O que muitas denominações evangélicas fizeram, e fazem muito bem há anos no Brasil, isso sim, foi “captar” o clima político e ir com a maré. Para os que ainda não estão convencidos, basta lembrar que isso já aconteceu antes. Edir Macedo, por exemplo, já qualificou abertamente o então candidato Lula como encarnação do anti-Cristo. Depois, quando o cenário se desenhou favoravelmente ao petista, Macedo passou a ser um de seus maiores defensores no meio evangélico.
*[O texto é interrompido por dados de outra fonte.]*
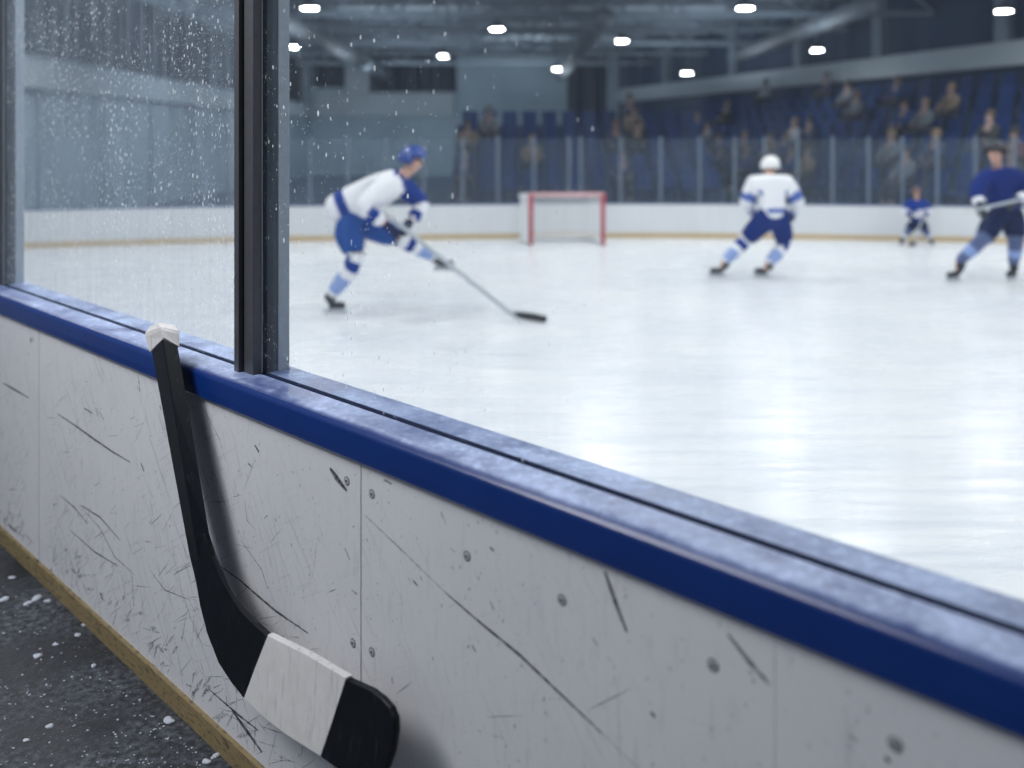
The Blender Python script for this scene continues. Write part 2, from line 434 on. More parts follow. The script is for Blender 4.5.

Quando o tempo virou novamente e o tsunami do antipetismo chegou com tudo, Lula voltou a ser retratado como era no início.

Voltando à metáfora musical, vale lembrar da brilhante descrição feita por Candido Procopio Ferreira de Camargo sobre o papel das religiões nas sociedades modernas: o de segundo violino da orquestra, aquele que só entra em cena vez ou outra para “responder” à melodia que vem sendo ditada por outrem.

Na atual legislatura, seguramente uma das composições de governo mais conservadoras de nossa história democrática, a fraqueza da bancada evangélica é, justamente, não ter a quem responder, uma pauta a qual possa reagir, um inimigo a quem possa se opor. Ou seja, a famigerada “influência” da bancada evangélica no nosso fazer político tem sempre de ser qualificada com um adjetivo muito importante: reacionária. Ela só tem poder de reação, ela só aparece na contraposição a algo. Se precisar propor, paralisa-se.

Assim, enquanto a chamada “pauta de costumes” hiberna no Congresso, a “pauta das reformas” anda a todo vapor. No jogo que vão aprendendo a jogar, os políticos evangélicos, tal como o restante do Congresso, estão mais preocupados com o déficit da Previdência Social, o aumento do desemprego e questões tributárias do que com a elaboração de políticas públicas visando a “regenerar” moralmente o País. A besteira do “meninos usam azul, meninas usam rosa” fica a cargo, por sua vez, de uma ministra caricata, totalmente alheia ao centro do poder político e muitas vezes desmerecida publicamente pelo próprio presidente.

A julgar pela composição da bancada evangélica, talvez essa hibernação seja boa para o grupo. Afinal de contas, se acordarem e resolverem propor algo, podem acabar descobrindo que o inimigo mora no templo ao lado.